Author Earnest J. Gaines passed away on Tuesday, November 6th at his
home in Louisiana. He was the author of many novels, the most famous being The
Autobiography of Miss Jane Pittman. He won the National Book Critics Award
in 1993 for his novel A Lesson Before Dying.
Gaines’ work portrays the struggles and experiences of African
Americans in the United States from slavery-times to the civil rights era.
Gaines received many awards “including a Guggenheim Fellowship and grants
from the National Endowment for the Arts. He was named a MacArthur Fellow — the
coveted ‘genius grant’– in 1993. President Bill Clinton awarded Gaines the
National Humanities Medal in 2000. In 2013, President Barack Obama awarded him
the National Medal of Arts” reports NPR. Ernest J. Gaines work is
available for download on BARD.
THE AUTOBIOGRAPHY OF MISS JANE PITTMAN DB
64730
A Louisiana ex-slave recounts her life from the end of the Civil War to the mid-twentieth-century civil rights movement. Also includes a speech by Sojourner Truth, a short story by Pearl S. Buck, and related memoirs, poems, and essays. Some strong language. 1971.
A GATHERING OF OLD MEN DB
27290
When a black man kills and shoots a Cajun farmer in rural Louisiana, a
young white woman rallies the other black men in the area to his defense. The
“gathering of old men” face the local sheriff–each with an identical
shotgun, each claiming to be guilty.

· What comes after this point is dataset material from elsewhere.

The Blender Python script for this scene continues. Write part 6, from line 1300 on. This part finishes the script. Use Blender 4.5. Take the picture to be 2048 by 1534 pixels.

Meanwhile, across town the youngest
brother of the murdered man argues with his father against organizing a lynch
mob to take revenge against the old men. Some strong language. For junior and senior
high and older readers.
IN MY FATHER’S HOUSE DB
12116
In a small, rural, black community in the deep South, a confrontation
occurs between the Reverend Phillip Martin, an important civil rights leader,
and a callow, young, unkempt stranger, who brutally exposes the minister’s buried
past. Some strong language.
A LESSON BEFORE DYING DB
36694
Bayonne, Louisiana, 1948. A young, naive black man has been sentenced
to death for the murder of a white man–a murder that he did not commit. His
attorney argues that he is too stupid to plan a crime. “Why, I would just
as soon put a hog in the electric chair…” Galled by this defense,
Jefferson’s godmother, Miss Emma, turns to Grant, the plantation schoolteacher,
to teach Jefferson to die like a man. Some strong language and some
descriptions of sex.
THE TRAGEDY OF BRADY SIMS DB
89128
Brady Sims pulls out a gun in a courtroom and shoots his own son, who
has just been convicted of robbery and murder. A cub reporter learns that Sims
had been tasked with keeping the black children of Bayonne, Louisiana, in line
to protect them from the unjust world. Unrated. Commercial audiobook. 2017.